Furioso rogo alla Elbi, l’incubo dei veleni

A fuoco la copertura fotovoltaica di un capannone dell’azienda di termoidraulica e materiali plastici, non si registrano feriti
POLETTO-FOTOPIRAN-LIMENA-INCENDIO DITTA ELBI
POLETTO-FOTOPIRAN-LIMENA-INCENDIO DITTA ELBI

LIMENA. Un incendio scaturito dai pannelli fotovoltaici sul tetto di uno dei capannoni ha causato un vasto incendio e moltissimi danni ieri pomeriggio alla ditta Elbi, di Limena. Per precauzione tutti i quasi 150 dipendenti sono stati fatti evacuare e allontanare, mentre il sindaco Giuseppe Costa ha invitato i residenti del quartiere a rimanere in casa con le finestre chiuse. Stesso dicasi per la scuola elementare Manzoni. Dopo due ore, otto mezzi dei vigili del fuoco hanno avuto la meglio sulle fiamme, che hanno dato vita ad una alta e densa colonna di fumo nero, visibile a parecchi chilometri di distanza. Si è vista chiaramente a Padova e fino a Rubano e Saccolongo. Arpav è intervenuta immediatamente per monitorare la presenza di eventuali sostanze nocive: l’allerta per il possibile pericolo per la salute è rientrata dopo un paio d’ore. Difficile dire a quanto ammontino i danni e quando potrà ripartire la produzione, che probabilmente subirà un lungo stop, proprio in un momento in cui c’erano numerose commesse da consegnare.

L’incendio. Erano da poco passate le 14 quando alcuni dipendenti hanno notato il fumo provenire dal tetto di uno dei capannoni della grande azienda di termoidraulica e materiali plastici, che ha sede in via Buccia 9 a Limena, all’uscita della tangenziale che porta verso Piazzola. «Quando abbiamo visto il fumo abbiamo detto a tutti di uscire» racconta un dipendente, «e abbiamo chiamato i soccorsi. Nessuno si è ferito e non sono stati intaccati né i bidoni per la raccolta dei rifiuti già realizzati in quel capannone e nemmeno la materia prima per costruirli. A bruciare è stato soltanto il tetto ricoperto da pannelli fotovoltaici». Da una prima indagine svolta dai vigili del fuoco pare che all’origine dell’incendio ci sia stato un malfunzionamento proprio all’impianto solare, le cui guarnizioni in materiale gommoso hanno reso molto scuro il fumo salito per centinaia di metri nel cielo. Per domare le fiamme è stato necessario far intervenire otto automezzi dei vigili del fuoco provenienti da Padova, Abano, Cittadella e Vicenza. Alle 16 le fiamme erano state spente, ma i pompieri hanno continuato a rimanere alla Elbi a scongiurare la ripresa dei focolai. Toccherà sempre a loro stabilire se la struttura del grande capannone sia ancora agibile e quando i dipendenti potranno tornare a lavorare.

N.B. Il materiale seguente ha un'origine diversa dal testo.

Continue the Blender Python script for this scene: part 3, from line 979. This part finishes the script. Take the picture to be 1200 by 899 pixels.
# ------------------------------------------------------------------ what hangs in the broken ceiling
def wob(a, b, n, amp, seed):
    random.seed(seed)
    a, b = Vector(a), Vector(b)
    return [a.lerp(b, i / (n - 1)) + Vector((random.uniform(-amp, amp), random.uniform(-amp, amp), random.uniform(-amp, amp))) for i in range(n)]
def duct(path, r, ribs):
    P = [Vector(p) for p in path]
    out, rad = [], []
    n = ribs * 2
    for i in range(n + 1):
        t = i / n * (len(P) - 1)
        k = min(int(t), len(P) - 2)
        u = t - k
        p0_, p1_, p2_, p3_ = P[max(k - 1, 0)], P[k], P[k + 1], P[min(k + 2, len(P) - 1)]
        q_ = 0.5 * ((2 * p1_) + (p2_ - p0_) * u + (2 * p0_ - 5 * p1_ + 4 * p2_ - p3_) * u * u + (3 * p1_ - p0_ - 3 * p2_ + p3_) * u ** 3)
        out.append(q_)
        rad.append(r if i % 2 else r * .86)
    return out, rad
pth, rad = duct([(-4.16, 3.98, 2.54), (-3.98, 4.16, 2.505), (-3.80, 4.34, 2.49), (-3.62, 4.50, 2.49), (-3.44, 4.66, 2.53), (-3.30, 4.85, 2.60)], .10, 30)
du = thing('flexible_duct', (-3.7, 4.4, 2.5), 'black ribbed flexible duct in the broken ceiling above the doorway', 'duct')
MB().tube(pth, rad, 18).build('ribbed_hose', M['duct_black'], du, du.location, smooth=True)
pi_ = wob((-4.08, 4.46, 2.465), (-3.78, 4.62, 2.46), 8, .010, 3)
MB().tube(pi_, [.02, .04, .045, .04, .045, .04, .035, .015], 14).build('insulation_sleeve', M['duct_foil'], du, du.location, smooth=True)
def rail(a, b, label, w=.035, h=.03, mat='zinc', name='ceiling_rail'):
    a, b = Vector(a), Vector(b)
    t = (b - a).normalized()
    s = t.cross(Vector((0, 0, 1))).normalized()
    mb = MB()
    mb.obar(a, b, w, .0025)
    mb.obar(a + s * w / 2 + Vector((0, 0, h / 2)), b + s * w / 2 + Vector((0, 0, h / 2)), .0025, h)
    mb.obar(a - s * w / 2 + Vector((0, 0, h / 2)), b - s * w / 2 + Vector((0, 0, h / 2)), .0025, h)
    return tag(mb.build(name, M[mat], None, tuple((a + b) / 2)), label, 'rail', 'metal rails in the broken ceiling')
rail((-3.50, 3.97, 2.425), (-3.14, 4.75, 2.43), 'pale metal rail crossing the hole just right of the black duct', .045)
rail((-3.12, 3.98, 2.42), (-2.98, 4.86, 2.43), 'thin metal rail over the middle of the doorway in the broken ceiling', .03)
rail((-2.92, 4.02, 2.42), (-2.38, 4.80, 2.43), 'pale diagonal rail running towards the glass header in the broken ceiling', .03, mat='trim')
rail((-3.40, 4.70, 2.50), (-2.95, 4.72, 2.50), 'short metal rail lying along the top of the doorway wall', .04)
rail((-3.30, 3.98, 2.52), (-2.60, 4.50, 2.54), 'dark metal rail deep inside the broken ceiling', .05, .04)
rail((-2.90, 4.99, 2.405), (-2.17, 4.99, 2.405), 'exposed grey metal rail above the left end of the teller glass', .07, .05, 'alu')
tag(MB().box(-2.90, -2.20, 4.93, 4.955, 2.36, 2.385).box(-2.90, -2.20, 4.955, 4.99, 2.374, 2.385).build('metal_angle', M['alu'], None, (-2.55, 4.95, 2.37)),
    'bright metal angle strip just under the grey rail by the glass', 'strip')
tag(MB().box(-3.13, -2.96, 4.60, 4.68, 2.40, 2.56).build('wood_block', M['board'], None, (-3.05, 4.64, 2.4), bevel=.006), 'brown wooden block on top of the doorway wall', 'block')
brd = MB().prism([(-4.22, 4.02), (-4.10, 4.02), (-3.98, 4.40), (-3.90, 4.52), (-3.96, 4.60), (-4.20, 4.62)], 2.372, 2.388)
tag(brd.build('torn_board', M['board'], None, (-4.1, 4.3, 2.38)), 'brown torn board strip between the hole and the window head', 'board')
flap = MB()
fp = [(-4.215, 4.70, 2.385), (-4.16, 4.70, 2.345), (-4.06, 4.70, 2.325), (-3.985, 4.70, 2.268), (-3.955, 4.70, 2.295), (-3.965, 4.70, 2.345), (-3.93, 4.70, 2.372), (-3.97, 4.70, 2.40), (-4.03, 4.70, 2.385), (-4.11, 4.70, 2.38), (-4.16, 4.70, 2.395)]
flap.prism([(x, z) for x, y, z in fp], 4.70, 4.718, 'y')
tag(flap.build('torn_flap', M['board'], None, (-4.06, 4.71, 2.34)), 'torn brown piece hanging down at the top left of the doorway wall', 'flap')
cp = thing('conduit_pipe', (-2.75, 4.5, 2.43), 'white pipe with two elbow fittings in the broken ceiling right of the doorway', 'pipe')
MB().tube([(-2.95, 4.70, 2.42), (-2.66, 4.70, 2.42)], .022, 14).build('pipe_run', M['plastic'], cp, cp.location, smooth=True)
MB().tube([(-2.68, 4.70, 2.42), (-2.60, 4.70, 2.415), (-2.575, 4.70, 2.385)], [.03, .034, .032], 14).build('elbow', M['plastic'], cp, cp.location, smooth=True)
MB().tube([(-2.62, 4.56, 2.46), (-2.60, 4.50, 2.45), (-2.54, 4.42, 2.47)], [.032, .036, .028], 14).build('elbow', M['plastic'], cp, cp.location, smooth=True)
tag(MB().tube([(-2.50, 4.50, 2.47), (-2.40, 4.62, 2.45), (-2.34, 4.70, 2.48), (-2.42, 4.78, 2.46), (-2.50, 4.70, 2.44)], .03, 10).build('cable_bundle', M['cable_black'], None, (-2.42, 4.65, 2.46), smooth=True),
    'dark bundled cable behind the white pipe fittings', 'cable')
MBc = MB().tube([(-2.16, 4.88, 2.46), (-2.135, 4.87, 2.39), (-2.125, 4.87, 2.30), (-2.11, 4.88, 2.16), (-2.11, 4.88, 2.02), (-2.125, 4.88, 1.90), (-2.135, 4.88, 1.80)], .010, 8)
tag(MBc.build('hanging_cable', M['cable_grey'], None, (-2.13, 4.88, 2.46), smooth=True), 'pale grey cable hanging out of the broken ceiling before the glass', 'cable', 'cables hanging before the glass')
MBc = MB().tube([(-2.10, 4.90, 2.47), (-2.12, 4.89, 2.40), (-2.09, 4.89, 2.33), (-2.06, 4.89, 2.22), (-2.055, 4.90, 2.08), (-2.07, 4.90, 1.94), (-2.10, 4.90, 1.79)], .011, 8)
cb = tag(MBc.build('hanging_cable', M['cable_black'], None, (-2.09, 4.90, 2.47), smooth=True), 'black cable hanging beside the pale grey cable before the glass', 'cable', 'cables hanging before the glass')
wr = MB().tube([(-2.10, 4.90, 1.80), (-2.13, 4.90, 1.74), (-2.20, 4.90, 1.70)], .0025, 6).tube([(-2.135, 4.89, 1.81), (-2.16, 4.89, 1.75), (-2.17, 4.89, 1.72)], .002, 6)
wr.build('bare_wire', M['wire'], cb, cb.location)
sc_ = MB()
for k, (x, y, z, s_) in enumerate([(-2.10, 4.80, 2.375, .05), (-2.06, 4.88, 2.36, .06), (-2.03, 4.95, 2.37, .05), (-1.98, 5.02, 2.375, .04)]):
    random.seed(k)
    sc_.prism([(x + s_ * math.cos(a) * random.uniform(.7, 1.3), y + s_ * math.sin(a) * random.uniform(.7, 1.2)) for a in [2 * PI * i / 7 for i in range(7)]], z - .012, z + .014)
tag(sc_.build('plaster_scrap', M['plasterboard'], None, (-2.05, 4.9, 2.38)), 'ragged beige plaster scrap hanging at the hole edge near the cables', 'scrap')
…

L’allarme salute. Alle prime avvisaglie della grande colonna di fumo, sui social sono iniziati a comparire post, per lo più allarmati per il possibile pericolo per la salute. La Elbi produce articoli termoidraulici, ma nella Divisione Ambiente, nel capannone incendiatosi, si realizzano i bidoni per la raccolta dei rifiuti, vasi da fiori e oggetti di design, tutto in materiale plastico. «Per precauzione ho fatto diramare sui social e di casa in casa tramite la polizia locale e la protezione civile un appello ai cittadini a rimanere dentro le abitazioni e a tenere chiuse le finestre» ha precisato il sindaco Giuseppe Costa, recatosi personalmente a seguire le operazioni di spegnimento. I post hanno raggiunto anche i sindaci dei Comuni vicini (come Vigodarzere e Villafranca), che hanno chiesto se fosse necessario anche per il loro territorio applicare le medesime precauzioni. In realtà la colonna di fumo si era spinta verso l’alto, rimanendo abbastanza circoscritta.

I controlli di Arpav. «Arpav ha misurato le ricadute di polveri e fumo all’interno del quartiere Arcobaleno» ha dichiarato l’assessore all’Ambiente, Maurizio Martinello, «chiedendo poi all’azienda di bloccare le condotte interne, così da evitare che i materiali di spegnimento finissero dentro il corso d’acqua Porretta che corre davanti. Dai primi accertamenti Arpav non ha ritenuto ci fossero pericoli per la salute».

I danni. Impossibile ieri pomeriggio quantificare i danni causati dal fuoco e dalle operazioni di spegnimento. Il titolare Michele Brustio ha preferito non rilasciare dichiarazioni prima che Arpav e vigili del fuoco finiscano gli accertamenti. Non si conosce nemmeno quando possa riprendere l’attività lavorativa per i 145 dipendenti.